───── Dataset section ─────

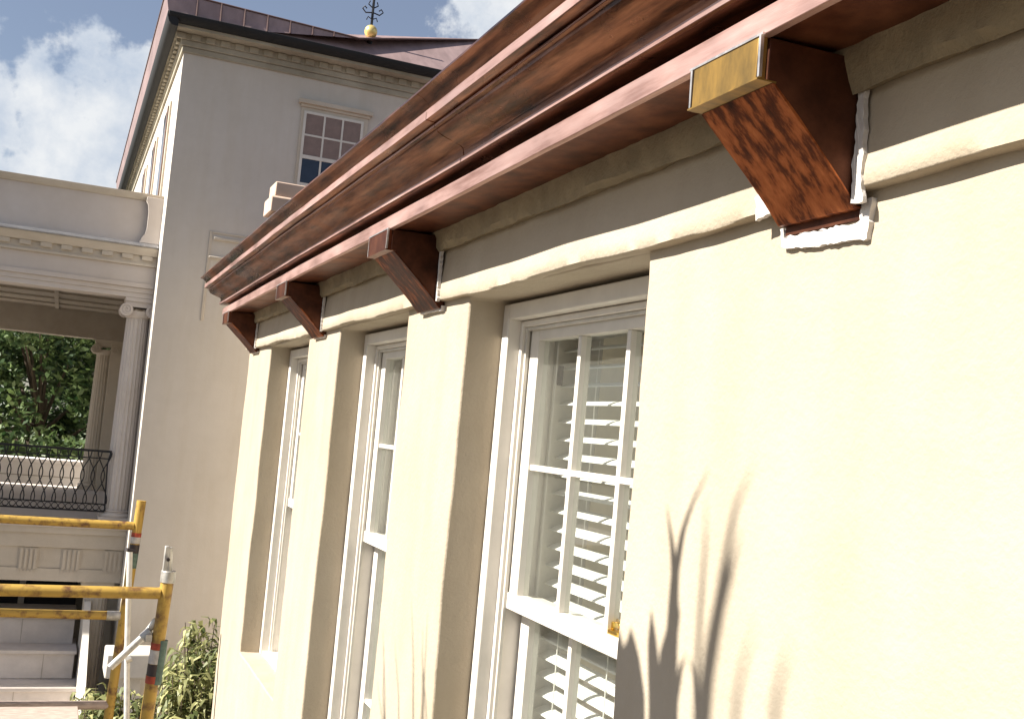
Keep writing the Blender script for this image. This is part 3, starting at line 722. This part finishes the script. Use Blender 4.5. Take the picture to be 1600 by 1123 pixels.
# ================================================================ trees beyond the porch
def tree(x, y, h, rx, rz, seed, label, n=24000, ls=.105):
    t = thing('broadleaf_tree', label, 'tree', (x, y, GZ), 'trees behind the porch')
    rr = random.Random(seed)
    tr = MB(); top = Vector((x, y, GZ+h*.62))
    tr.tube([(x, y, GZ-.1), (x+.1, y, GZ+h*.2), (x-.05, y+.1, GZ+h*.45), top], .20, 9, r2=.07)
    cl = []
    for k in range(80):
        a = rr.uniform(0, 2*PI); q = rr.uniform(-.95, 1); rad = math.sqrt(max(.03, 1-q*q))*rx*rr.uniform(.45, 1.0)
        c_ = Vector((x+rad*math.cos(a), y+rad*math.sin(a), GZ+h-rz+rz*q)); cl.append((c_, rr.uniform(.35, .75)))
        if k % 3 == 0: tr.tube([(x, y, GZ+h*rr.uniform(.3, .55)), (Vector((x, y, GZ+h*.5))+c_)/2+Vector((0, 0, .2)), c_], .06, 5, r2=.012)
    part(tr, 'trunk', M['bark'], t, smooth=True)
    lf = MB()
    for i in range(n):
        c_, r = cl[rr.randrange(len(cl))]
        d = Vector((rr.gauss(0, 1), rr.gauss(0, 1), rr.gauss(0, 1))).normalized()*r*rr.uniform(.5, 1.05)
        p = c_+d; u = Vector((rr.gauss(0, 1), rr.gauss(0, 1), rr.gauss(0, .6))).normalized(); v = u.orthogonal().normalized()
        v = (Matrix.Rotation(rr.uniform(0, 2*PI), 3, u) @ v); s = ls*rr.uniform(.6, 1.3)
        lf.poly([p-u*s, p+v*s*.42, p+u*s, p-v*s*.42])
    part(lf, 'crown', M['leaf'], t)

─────

◆ Set task: Determine how many of the lines above hold the word "part", and output that number by itself.

◆ Correct output: 3